HC Deb 28 February 2000 vol 345 c16
29. Mr. Gordon Prentice (Pendle)

What arrangements are in place for insurance of churches in remote locations against theft of their fabric. [110626]

Mr. Stuart Bell (Second Church Estates Commissioner, representing the Church Commissioners)

It is the responsibility of the individual church, that is to say its parochial church council, to arrange and finance its own insurance of the church building and its contents.

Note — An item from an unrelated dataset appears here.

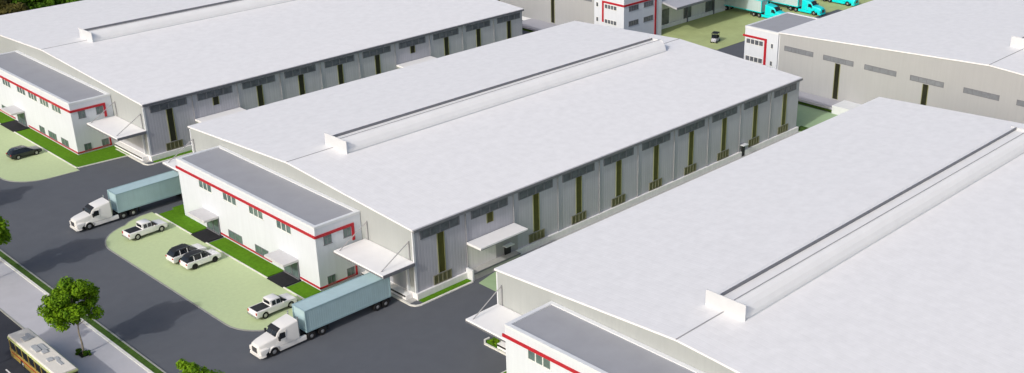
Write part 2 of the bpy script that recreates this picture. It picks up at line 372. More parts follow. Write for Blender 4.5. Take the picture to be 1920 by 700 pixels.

Guidance is available to parochial church councils and others from the Council for the Care of Churches of the Church of England and from individual insurers.

Mr. Prentice

That is a very disappointing reply. We could equalise premiums across the country so that parishes would not pay more if their churches were vulnerable to theft and vandalism. People in my constituency are absolutely fed up to the back teeth of historic artefacts being stripped from churches. Not long ago, the entire stone tiling from the mediaeval parish church at Gill was stripped; it disappeared down the M1 and is probably in a garden in Islington as I speak. I want my hon. Friend to speak to the Home Secretary about that and perhaps to designate police officers responsible for stolen stones, as Skipton does.

Mr. Bell

My hon. Friend the Member for Islington, North (Mr. Corbyn) has the next question, and he may be better able to answer questions about the whereabouts of artefacts. I am saddened to tell the House that the Ecclesiastical Insurance Group confirmed that in 1998 it paid more than 4,000 claims as a result of attacks against churches, including theft, vandalism and arson. Ten churches are attacked every day, and one in four can expect to be the victim of crime every year. As insurers, the group views that high level of crime as completely unacceptable—and on that point, I agree entirely with my hon. Friend—and it works with the Church, wherever possible, to help to combat the rising number of attacks on its people and property.

There are seminars on church security and there is a new system of marking church property, which is a sponsored system of alpha dots which marks kits and artefacts in the hope that they may be recovered.